Look up, in your spare time, scientific anti-realism.
Science is a system and a methodology by which reality is known and understood. Reason is a logical process of deduction and induction. Experience is having a practical contact with and/or observation of objects or events. None of these things have anything to do with the metaphysical. Reason is the process of forming thoughts and understanding. This is the result of electrochemical processes in the brain, which we can observe and study and are coming close to being able to decipher with accuracy.
You failed to relate any of your concepts to neuroscience in a reductive or emergentistic fashion. In other words, you keep invoking all these unphysical concepts like science, methodology, reality, understanding, reason, observation, facticity or factuality, practicality, contact, thoughts, etc. Your onus is to show how these things are merely physical, either because they reduce to physicality or because they emerge from physicality.
Good luck with that, by the way. Philosophers and scientists have been trying for millennia to no avail.
For example, you make the following claim: Experiences (and the memories of them) are stored as electrical impulses in the brain. We can observe those and are working on deciphering them as well.
No, we observe electrical impulses. We do not observe memories as if they were colored, physical phenomena located in the brain and measurable by a machine scan. It is your burden to show how memories are such phenomena. Good luck.
We do not “see” memories in the brain any more than we “see” colors or perceptions or feelings or the psyche in gray matter or its activities. We see activities in the brain in correlation with our experience of memories, colors, perceptions, feelings, and so forth. How do you intend to get beyond correlation to identification?
Or correlation to causation?
Philosophical Naturalism/strict materialism excludes even the possibility of anything beyond what we can perceive.
First of all, philosophical naturalism is a metaphysic. Look it up. Second of all, can you perceive philosophical naturalism?
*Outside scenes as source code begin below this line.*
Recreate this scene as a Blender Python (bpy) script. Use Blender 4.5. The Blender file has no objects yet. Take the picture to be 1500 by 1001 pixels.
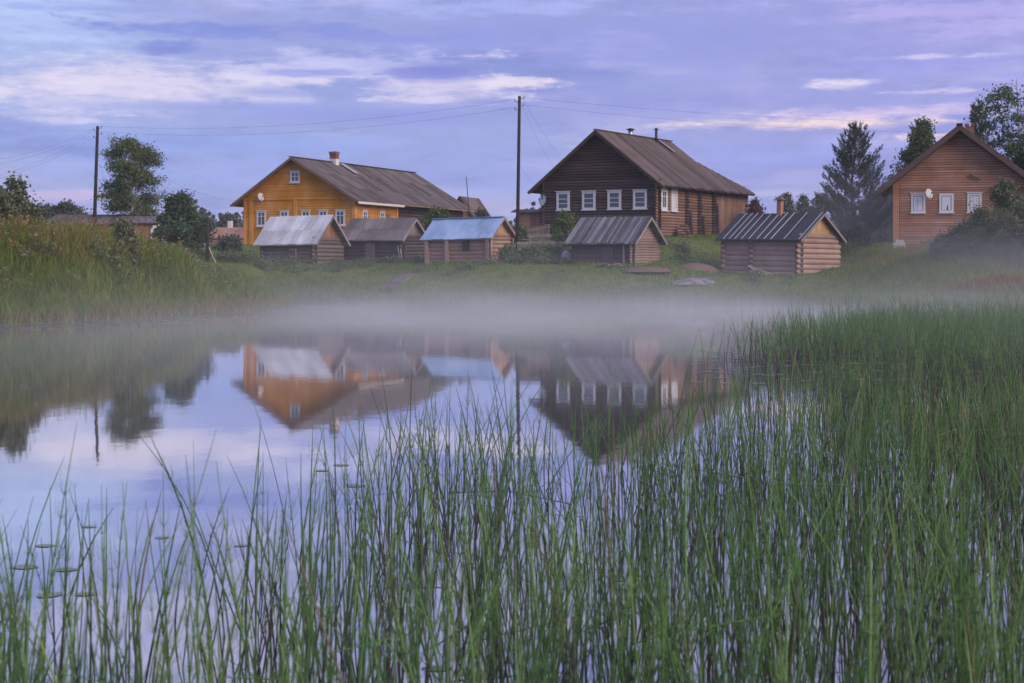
import bpy, math, random
import numpy as np
from mathutils import Vector, Matrix

random.seed(7)
rng = np.random.default_rng(11)
S = bpy.context.scene
C = S.collection
R = math.radians

# ------------------------------------------------------------------ camera
F, CX, Y0, H = 2500.0, 750.0, 390.0, 2.0          # focal length and horizon in photo pixels, eye height over the water
cam = bpy.data.cameras.new('camera')
cam.lens = 60.0
cam.sensor_width = 36.0
cam.shift_y = -(500.5 - Y0) / 1500.0
cam.clip_start = 0.1
cam.clip_end = 6000
cam.dof.use_dof = True
cam.dof.focus_distance = 34.0
cam.dof.aperture_fstop = 5.6
camo = bpy.data.objects.new('camera', cam)
C.objects.link(camo)
camo.location = (0, 0, H)
camo.rotation_euler = (R(90), 0, 0)
S.camera = camo

# ------------------------------------------------------------------ view
S.view_settings.view_transform = 'Standard'
S.view_settings.look = 'None'
S.view_settings.exposure = 0.0
S.view_settings.gamma = 1.0
S.view_settings.use_curve_mapping = False
S.render.engine = 'CYCLES'
S.cycles.use_denoising = True
try:
    S.cycles.denoiser = 'OPENIMAGEDENOISE'
except Exception:
    pass
S.cycles.max_bounces = 6
S.cycles.diffuse_bounces = 3
S.cycles.glossy_bounces = 3
S.cycles.transmission_bounces = 3
S.cycles.transparent_max_bounces = 8
S.cycles.volume_bounces = 1
S.cycles.volume_step_rate = 2.0
S.cycles.volume_max_steps = 96
S.cycles.caustics_reflective = False
S.cycles.caustics_refractive = False

# ------------------------------------------------------------------ light
SUN_EL, SUN_AZ = R(27), R(128)      # azimuth clockwise from +Y: to the right and somewhat behind the camera
sun = bpy.data.lights.new('sun', 'SUN')
sun.energy = 3.2
sun.angle = R(50)
sun.color = (1.0, 0.84, 0.70)
suno = bpy.data.objects.new('sun', sun)
C.objects.link(suno)
sd = Vector((math.sin(SUN_AZ) * math.cos(SUN_EL), math.cos(SUN_AZ) * math.cos(SUN_EL), math.sin(SUN_EL)))
suno.rotation_euler = sd.to_track_quat('Z', 'Y').to_euler()


def lin(r, g, b, k=1.0):
    def f(c):
        c /= 255.0
        return (c / 12.92 if c <= 0.04045 else ((c + 0.055) / 1.055) ** 2.4) * k
    return (f(r), f(g), f(b), 1.0)


class NT:
    """small helper for node trees"""
    def __init__(self, tree):
        self.t = tree
        self.n = tree.nodes
        self.n.clear()

    def add(self, typ, **kw):
        nd = self.n.new(typ)
        for k, v in kw.items():
            setattr(nd, k, v)
        return nd

    def link(self, a, b):
        self.t.links.new(a, b)

    def put(self, v, sock):
        if hasattr(v, 'is_output'):
            self.link(v, sock)
        else:
            sock.default_value = v

    def math(self, op, a, b=None, c=None, clamp=False):
        nd = self.add('ShaderNodeMath', operation=op, use_clamp=clamp)
        self.put(a, nd.inputs[0])
        if b is not None:
            self.put(b, nd.inputs[1])
        if c is not None:
            self.put(c, nd.inputs[2])
        return nd.outputs[0]

    def step(self, v, lo, hi, smooth=True):
        nd = self.add('ShaderNodeMapRange')
        nd.interpolation_type = 'SMOOTHSTEP' if smooth else 'LINEAR'
        self.put(v, nd.inputs[0])
        nd.inputs[1].default_value = lo
        nd.inputs[2].default_value = hi
        return nd.outputs[0]

    def mix(self, fac, a, b, blend='MIX'):
        nd = self.add('ShaderNodeMix', data_type='RGBA', blend_type=blend)
        self.put(fac, nd.inputs[0])
        self.put(a, nd.inputs[6])
        self.put(b, nd.inputs[7])
        return nd.outputs[2]

    def noise(self, vec, scale, detail=4, rough=0.55, dim='3D'):
        nd = self.add('ShaderNodeTexNoise', noise_dimensions=dim)
        if vec is not None:
            self.link(vec, nd.inputs['Vector'])
        nd.inputs['Scale'].default_value = scale
        nd.inputs['Detail'].default_value = detail
        nd.inputs['Roughness'].default_value = rough
        return nd.outputs[0]

    def comb(self, x, y, z):
        nd = self.add('ShaderNodeCombineXYZ')
        self.put(x, nd.inputs[0]); self.put(y, nd.inputs[1]); self.put(z, nd.inputs[2])
        return nd.outputs[0]

    def ramp(self, fac, stops, interp='LINEAR'):
        nd = self.add('ShaderNodeValToRGB')
        nd.color_ramp.interpolation = interp
        el = nd.color_ramp.elements
        while len(el) < len(stops):
            el.new(0.5)
        for e, (p, c) in zip(el, stops):
            e.position = p
            e.color = c
        self.put(fac, nd.inputs[0])
        return nd.outputs[0]


# ------------------------------------------------------------------ sky
world = bpy.data.worlds.new('World')
S.world = world
world.use_nodes = True
w = NT(world.node_tree)
out = w.add('ShaderNodeOutputWorld')
bg = w.add('ShaderNodeBackground')
bg.inputs[1].default_value = 0.10
w.link(bg.outputs[0], out.inputs[0])
sky = w.add('ShaderNodeTexSky', sky_type='NISHITA')
sky.sun_disc = False
sky.sun_elevation = SUN_EL
sky.sun_rotation = SUN_AZ
tc = w.add('ShaderNodeTexCoord')
sep = w.add('ShaderNodeSeparateXYZ')
w.link(tc.outputs['Generated'], sep.inputs[0])
dx, dy, dz = sep.outputs
az = w.math('ARCTAN2', dx, dy)
elv = w.math('ARCSINE', dz)
elv = w.math('ABSOLUTE', elv)
K = 10.0
base = w.ramp(elv, [(0.0, lin(158, 160, 216, K)), (0.05, lin(146, 156, 219, K)), (0.10, lin(155, 161, 222, K)),
                    (0.16, lin(156, 160, 218, K)), (0.32, lin(140, 146, 206, K)), (1.0, lin(122, 132, 198, K))])
base = w.mix(0.12, base, sky.outputs[0])
violet = w.step(az, -0.05, 0.32)
base = w.mix(w.math('MULTIPLY', violet, 0.40), base, lin(166, 152, 222, K))
left = w.step(az, -0.12, -0.33)
base = w.mix(w.math('MULTIPLY', w.math('MULTIPLY', left, w.step(elv, 0.03, 0.13)), 0.7), base, lin(178, 194, 234, K))
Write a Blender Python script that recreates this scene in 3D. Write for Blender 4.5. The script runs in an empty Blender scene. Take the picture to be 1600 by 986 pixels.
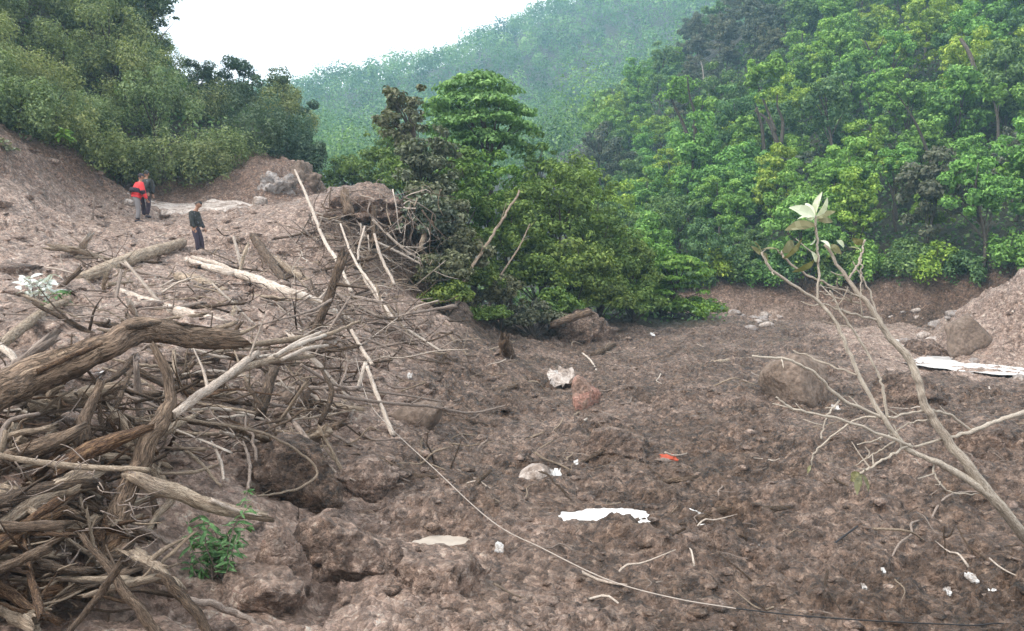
import bpy, math, random
import numpy as np
from mathutils import Vector, Matrix
from math import radians, sin, cos, pi

sc = bpy.context.scene
COL = sc.collection
# ------------------------------------------------------------------ camera, sky, sun, exposure
FPX, CX, CY = 1200.0, 800.0, 493.0
CAM = np.array([0.0, 0.0, 3.0])
PITCH = math.atan(73.0 / FPX)
cd = bpy.data.cameras.new('camera'); cam = bpy.data.objects.new('camera', cd); COL.objects.link(cam)
cam.location = CAM; cam.rotation_euler = (pi / 2 - PITCH, 0, 0)
cd.sensor_width = 36; cd.lens = 36 * FPX / 1600; cd.clip_start = 0.05; cd.clip_end = 6000
sc.camera = cam

SUN_DIR = Vector((-0.62, -0.22, 0.75)).normalized()      # towards the sun
world = bpy.data.worlds.new('World'); sc.world = world; world.use_nodes = True
wn = world.node_tree.nodes; wl = world.node_tree.links
for n in list(wn): wn.remove(n)
sky = wn.new('ShaderNodeTexSky'); sky.sky_type = 'NISHITA'; sky.sun_disc = False
sky.sun_elevation = math.asin(SUN_DIR.z); sky.sun_rotation = math.atan2(SUN_DIR.x, SUN_DIR.y)
sky.air_density = 1.0; sky.dust_density = 6.0; sky.ozone_density = 1.0
hsv = wn.new('ShaderNodeHueSaturation'); hsv.inputs['Saturation'].default_value = 0.25
mixw = wn.new('ShaderNodeMix'); mixw.data_type = 'RGBA'; mixw.inputs[0].default_value = 0.72
mixw.inputs[7].default_value = (9.6, 9.6, 9.6, 1)     # the even white cloud deck
bgn = wn.new('ShaderNodeBackground'); bgn.inputs[1].default_value = 0.12
wo = wn.new('ShaderNodeOutputWorld')
wl.new(sky.outputs[0], hsv.inputs['Color']); wl.new(hsv.outputs[0], mixw.inputs[6])
wl.new(mixw.outputs[2], bgn.inputs[0]); wl.new(bgn.outputs[0], wo.inputs[0])
sl = bpy.data.lights.new('sun', 'SUN'); sl.energy = 1.5; sl.angle = radians(10); sl.color = (1.0, 0.94, 0.86)
so = bpy.data.objects.new('sun', sl); COL.objects.link(so)
so.rotation_euler = (-SUN_DIR).to_track_quat('-Z', 'Y').to_euler(); so.location = (-20, 10, 60)
vs = sc.view_settings; vs.view_transform = 'Standard'; vs.look = 'None'; vs.gamma = 1.0; vs.exposure = 1.2
vs.use_curve_mapping = False
sc.cycles.use_denoising = True; sc.cycles.denoising_prefilter = 'NONE'
sc.cycles.max_bounces = 6; sc.cycles.diffuse_bounces = 3; sc.cycles.glossy_bounces = 2
sc.cycles.transmission_bounces = 3; sc.cycles.volume_bounces = 1; sc.cycles.transparent_max_bounces = 4
sc.cycles.volume_max_steps = 64

# ------------------------------------------------------------------ rays
FW = np.array([0, cos(PITCH), -sin(PITCH)]); UP = np.array([0, sin(PITCH), cos(PITCH)])
def ray(px, py):
    return FW + np.array([(px - CX) / FPX, 0, 0]) - UP * ((py - CY) / FPX)
def at(px, py, Y):
    d = ray(px, py); return CAM + d * (Y / d[1])

# ------------------------------------------------------------------ noise
_r = np.random.RandomState(7)
_perm = np.concatenate([_r.permutation(256)] * 3)
_grad = _r.normal(size=(256, 3)); _grad /= np.linalg.norm(_grad, axis=1)[:, None]
_cell = _r.rand(256, 2)
def perlin(P):
    P = np.asarray(P, float); I = np.floor(P).astype(np.int64); f = P - I; I &= 255
    u = f * f * f * (f * (f * 6 - 15) + 10)
    out = np.zeros(len(P))
    for dx in (0, 1):
        wx = u[:, 0] if dx else 1 - u[:, 0]
        for dy in (0, 1):
            wy = u[:, 1] if dy else 1 - u[:, 1]
            for dz in (0, 1):
                wz = u[:, 2] if dz else 1 - u[:, 2]
                h = _perm[_perm[_perm[(I[:, 0] + dx) & 255] + ((I[:, 1] + dy) & 255)] + ((I[:, 2] + dz) & 255)]
                g = _grad[h]
                out += wx * wy * wz * (g[:, 0] * (f[:, 0] - dx) + g[:, 1] * (f[:, 1] - dy) + g[:, 2] * (f[:, 2] - dz))
    return out * 1.5
def fbm(P, octs=4, gain=.5):
    a, s, o = 1.0, 1.0, np.zeros(len(P))
    for i in range(octs):
        o += a * perlin(P * s + i * 17.3); a *= gain; s *= 2.03
    return o
def n2(x, y, scale, seed=0.0):
    return perlin(np.stack([x / scale, y / scale, np.full_like(x, seed + .37)], 1))
def worley(x, y, scale, seed=0):
    x = x / scale; y = y / scale
    ix = np.floor(x).astype(np.int64); iy = np.floor(y).astype(np.int64)
    best = np.full(len(x), 9.0); val = np.zeros(len(x))
    for dx in (-1, 0, 1):
        for dy in (-1, 0, 1):
            h = _perm[_perm[(ix + dx + seed) & 255] + ((iy + dy) & 255)]
            p = _cell[h]
            d = (ix + dx + p[:, 0] - x) ** 2 + (iy + dy + p[:, 1] - y) ** 2
            m = d < best; best[m] = d[m]; val[m] = p[m, 0]
    return np.sqrt(best), val
def sstep(a, b, x):
    t = np.clip((x - a) / (b - a), 0, 1); return t * t * (3 - 2 * t)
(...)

Methodological Naturalism is aware that there is no METHOD that we know of to access and examine anything beyond our perception, even if we use tools to enhance this perception.
Perhaps that is your interpretation, but whatever the case, this characterization suffers two problems. If Christian Theism is true, then we have but to open up and read Scripture to access and examine things beyond our perception. In this way, you have begged the question. Then also, methodological naturalism is itself not perceptible, and so one wonders what method we are using to access, examine, and otherwise think about it at all?
So, there is the possibility that there is something “supernatural”, but if someone claims to KNOW about it, they would have to present the method of how they accessed this, attained this knowledge, and how we would be able to verify it.
What is your criterion for judging whether or not something is supernatural? If you don’t have one, how do you know that anything is non-supernatural?
I’m close to the end, but all of this thought, @ARIF 🌃, is just terribly confused and in some places, very silly. I’m bound to retrospectively agree with @Vincent the fake Greg Bahnsen: I’ll deal with some of the more interesting comments. I highly recommend sitting down and seriously reading a book of the Bible. Maybe you are familiar with the Christian Scriptures, maybe not, but as far as I can tell, you’re just parroting the pantsless-emperor philosophy of New Atheism.